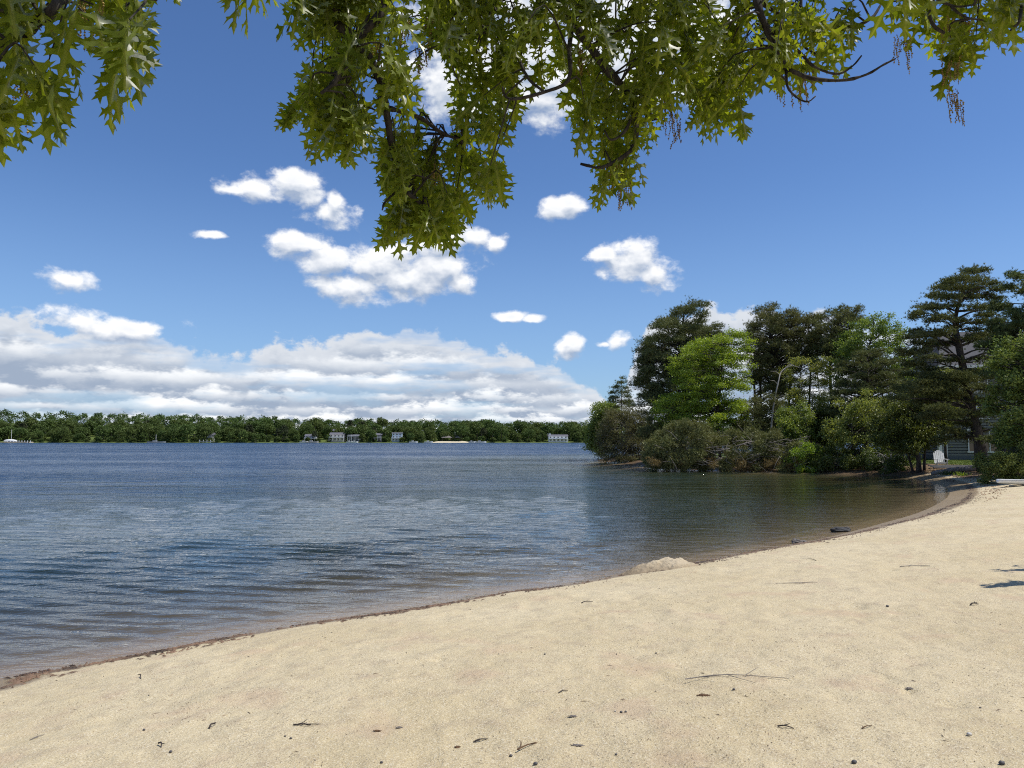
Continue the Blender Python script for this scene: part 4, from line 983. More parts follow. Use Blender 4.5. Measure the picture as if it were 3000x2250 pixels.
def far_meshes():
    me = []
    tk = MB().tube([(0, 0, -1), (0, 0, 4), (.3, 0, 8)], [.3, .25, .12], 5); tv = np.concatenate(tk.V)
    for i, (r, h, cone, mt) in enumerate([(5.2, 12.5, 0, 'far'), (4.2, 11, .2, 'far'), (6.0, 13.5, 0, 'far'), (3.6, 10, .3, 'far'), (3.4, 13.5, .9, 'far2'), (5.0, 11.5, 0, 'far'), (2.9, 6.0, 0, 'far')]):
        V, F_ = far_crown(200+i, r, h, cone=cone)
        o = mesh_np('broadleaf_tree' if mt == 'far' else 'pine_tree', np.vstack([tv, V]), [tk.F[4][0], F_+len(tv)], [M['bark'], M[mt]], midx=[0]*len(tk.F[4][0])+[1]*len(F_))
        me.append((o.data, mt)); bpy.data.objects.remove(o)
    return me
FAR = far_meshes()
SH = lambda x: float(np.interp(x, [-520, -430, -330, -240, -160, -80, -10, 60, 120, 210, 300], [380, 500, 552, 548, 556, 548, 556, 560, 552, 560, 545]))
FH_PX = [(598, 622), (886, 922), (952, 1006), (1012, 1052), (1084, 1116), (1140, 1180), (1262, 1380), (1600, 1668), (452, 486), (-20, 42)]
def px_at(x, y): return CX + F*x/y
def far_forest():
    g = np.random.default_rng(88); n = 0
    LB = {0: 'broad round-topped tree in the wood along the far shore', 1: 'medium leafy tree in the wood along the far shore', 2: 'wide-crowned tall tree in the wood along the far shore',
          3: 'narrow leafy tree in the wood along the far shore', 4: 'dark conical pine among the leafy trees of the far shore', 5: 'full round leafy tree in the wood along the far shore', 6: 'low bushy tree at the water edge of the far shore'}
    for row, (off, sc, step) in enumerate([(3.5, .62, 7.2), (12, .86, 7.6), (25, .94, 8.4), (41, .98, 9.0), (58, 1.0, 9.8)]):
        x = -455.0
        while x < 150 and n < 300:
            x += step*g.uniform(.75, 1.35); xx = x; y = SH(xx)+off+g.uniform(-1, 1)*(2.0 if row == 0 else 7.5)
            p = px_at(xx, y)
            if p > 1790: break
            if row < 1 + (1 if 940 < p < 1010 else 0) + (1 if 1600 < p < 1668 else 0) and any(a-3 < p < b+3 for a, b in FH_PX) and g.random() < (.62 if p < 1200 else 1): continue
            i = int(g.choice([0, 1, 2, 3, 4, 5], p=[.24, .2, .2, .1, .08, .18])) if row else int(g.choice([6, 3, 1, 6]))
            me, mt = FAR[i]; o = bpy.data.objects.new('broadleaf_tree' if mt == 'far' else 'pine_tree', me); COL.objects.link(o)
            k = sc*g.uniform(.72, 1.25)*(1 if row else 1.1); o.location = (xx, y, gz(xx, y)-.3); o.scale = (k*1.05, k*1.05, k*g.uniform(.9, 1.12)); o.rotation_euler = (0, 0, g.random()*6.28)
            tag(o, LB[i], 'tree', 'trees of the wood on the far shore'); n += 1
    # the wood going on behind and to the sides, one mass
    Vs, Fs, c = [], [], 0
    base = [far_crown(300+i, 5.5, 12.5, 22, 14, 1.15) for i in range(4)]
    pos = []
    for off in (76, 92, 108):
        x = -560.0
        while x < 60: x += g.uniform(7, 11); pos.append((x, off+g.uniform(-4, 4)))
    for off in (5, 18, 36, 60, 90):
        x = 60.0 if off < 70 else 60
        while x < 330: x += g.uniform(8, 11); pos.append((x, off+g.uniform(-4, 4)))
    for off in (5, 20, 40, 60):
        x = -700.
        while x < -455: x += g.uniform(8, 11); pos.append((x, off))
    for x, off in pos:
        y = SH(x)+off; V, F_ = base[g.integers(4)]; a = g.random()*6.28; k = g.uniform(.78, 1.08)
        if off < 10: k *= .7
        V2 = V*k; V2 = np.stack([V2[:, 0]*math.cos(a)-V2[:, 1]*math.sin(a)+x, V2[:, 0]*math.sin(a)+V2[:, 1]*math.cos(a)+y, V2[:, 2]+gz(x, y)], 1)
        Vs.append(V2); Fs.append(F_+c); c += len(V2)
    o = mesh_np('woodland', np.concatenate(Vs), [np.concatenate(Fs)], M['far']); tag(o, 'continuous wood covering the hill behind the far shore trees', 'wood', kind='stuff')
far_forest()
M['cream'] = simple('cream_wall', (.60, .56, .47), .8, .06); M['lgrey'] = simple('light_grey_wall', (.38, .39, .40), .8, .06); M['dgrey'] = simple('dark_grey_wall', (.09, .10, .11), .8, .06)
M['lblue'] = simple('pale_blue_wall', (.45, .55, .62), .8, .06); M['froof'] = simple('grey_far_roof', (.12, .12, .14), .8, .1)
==
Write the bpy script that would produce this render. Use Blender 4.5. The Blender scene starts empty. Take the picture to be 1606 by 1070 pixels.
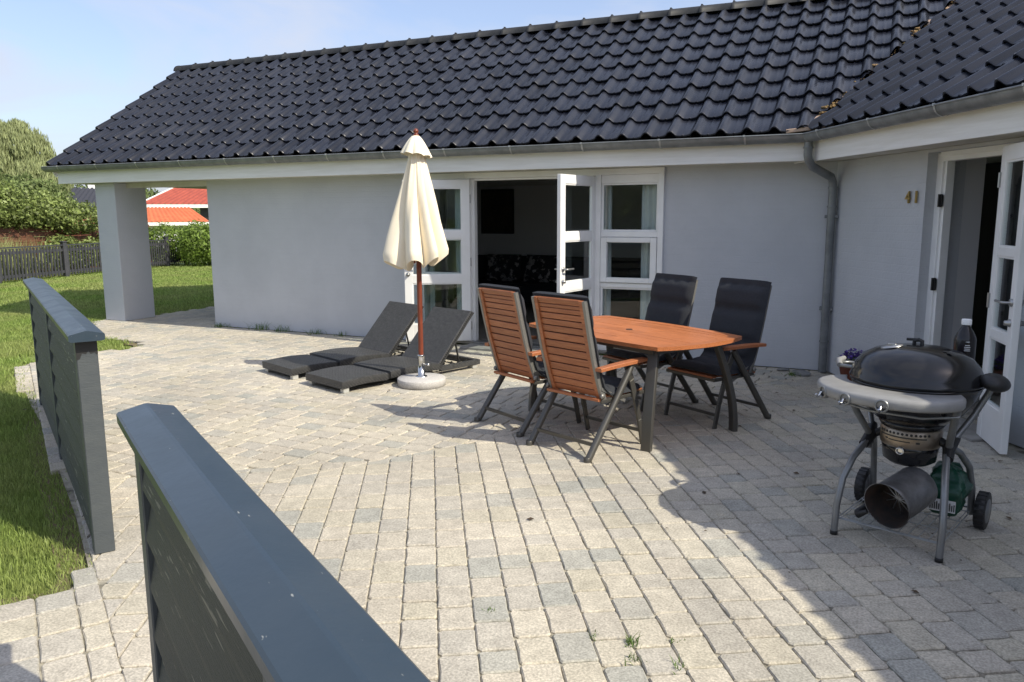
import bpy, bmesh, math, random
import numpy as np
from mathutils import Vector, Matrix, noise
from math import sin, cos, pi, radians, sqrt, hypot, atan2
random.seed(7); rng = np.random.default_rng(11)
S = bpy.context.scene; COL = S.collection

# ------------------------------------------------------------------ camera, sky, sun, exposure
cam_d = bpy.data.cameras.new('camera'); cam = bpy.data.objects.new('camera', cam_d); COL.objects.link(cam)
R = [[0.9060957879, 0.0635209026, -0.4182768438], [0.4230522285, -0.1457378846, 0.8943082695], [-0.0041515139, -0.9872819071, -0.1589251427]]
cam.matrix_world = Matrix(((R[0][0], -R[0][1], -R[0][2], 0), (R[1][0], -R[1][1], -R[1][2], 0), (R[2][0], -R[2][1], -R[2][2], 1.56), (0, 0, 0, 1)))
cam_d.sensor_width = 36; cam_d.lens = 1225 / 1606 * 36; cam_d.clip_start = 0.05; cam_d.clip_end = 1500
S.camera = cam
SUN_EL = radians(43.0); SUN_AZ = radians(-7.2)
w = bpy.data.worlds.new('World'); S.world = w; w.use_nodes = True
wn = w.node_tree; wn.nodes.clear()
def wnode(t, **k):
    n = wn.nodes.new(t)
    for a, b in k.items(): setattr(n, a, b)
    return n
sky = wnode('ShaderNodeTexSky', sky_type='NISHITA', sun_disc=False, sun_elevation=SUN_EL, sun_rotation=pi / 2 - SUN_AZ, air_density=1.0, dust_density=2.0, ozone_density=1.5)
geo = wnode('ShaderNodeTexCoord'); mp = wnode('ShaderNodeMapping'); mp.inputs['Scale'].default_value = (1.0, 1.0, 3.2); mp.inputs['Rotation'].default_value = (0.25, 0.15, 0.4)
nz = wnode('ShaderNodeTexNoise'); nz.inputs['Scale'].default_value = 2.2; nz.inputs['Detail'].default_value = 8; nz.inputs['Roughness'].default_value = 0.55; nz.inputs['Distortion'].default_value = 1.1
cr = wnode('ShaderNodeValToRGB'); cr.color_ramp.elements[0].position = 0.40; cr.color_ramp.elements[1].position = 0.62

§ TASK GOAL
Isolate the lines that hold the word "Blender" and copy all of them.

§ ANSWER TO THE PROBLEM
Continue the Blender Python script for this scene: part 4, from line 983. More parts follow. Use Blender 4.5. Measure the picture as if it were 3000x2250 pixels.
Write the bpy script that would produce this render. Use Blender 4.5. The Blender scene starts empty. Take the picture to be 1606 by 1070 pixels.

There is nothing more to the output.